In 2011 freelance Michelle Solomon’s Daily Maverick’s article Sunday Times and Me disclosed that even through the Promotion of Information Act she was unable to prize the full report out of Avusa, the company that owned the paper at the time and subsequently became the Times Media Group.
She began with this telling indictment of her profession:
“As a young journalist, I am still struggling to understand why there is such a gap between what we, the media, preach and what we actually do and why it is considered so natural.”
She quoted Harber, the Professor of Journalism& Media Studies at the University of the Witwatersrand, as saying the company was “being silly” by not releasing the full report.

“The Sunday Times should set an example for the kind of openness and public accountability they expect from others,” he told her.
He added that he was disappointed that so few of the panel’s recommendations had been implemented.
He and his colleagues had to sign a confidentiality agreement before beginning their work. So from the start the Sunday Times was determined to do everything possible to ensure its dirty washing never got hung out on the line.

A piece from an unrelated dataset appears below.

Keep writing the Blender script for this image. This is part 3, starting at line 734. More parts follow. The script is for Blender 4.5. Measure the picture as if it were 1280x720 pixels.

This is how Michelle Solomon ended her Daily Maverick
article

HOW MANY PEOPLE WHO DON’T BENEFIT FROM IT WILL AGREE THAT POLICING YOURSELF IS AN ACCEPTABLE FORM OF JUSTICE? IT’S DEPLORABLE THAT THE PRESS, WHICH IS QUICK TO TELL OTHER PEOPLE HOW TO RUN THEIR LIVES, HAS BEEN ALLOWED TO HIDE BEHIND ITS OWN SELF PROTECTION SHIELD FOR SO LONG.
This is the "judgement" I finally got from the Ombudsman Johan Retief via Mobara and my reply.
 It is similar to the brushoff I got from the ASA (Advertising Standards Authority) when I
 complained about the dubious ads in The Citizen newspaper 
(http:citizens-aladdins-cave-of.html)
NO WONDER THE SOUTH AFRICAN GOVERNMENT HAS BEEN THREATENING TO APPOINT A STATUTORY MEDIA TRIBUNAL TO CONTROL THIS INDUSTRY THAT CONSIDERS ITSELF SO SPECIAL.

Regards
Jon, the Poor Man’s Press Ombudsman who tells it like it is.

P.S. This entire Post of mine is PURE COMMENT, so that lets me off the hook if anything might be slightly wrong, completely wrong or has absolutely no basis at all. This is according to Paragraphs 5.1 to 20.4 of the POOR MAN’S PRESS OMBUDSMAN’S CODE OF CONDUCT.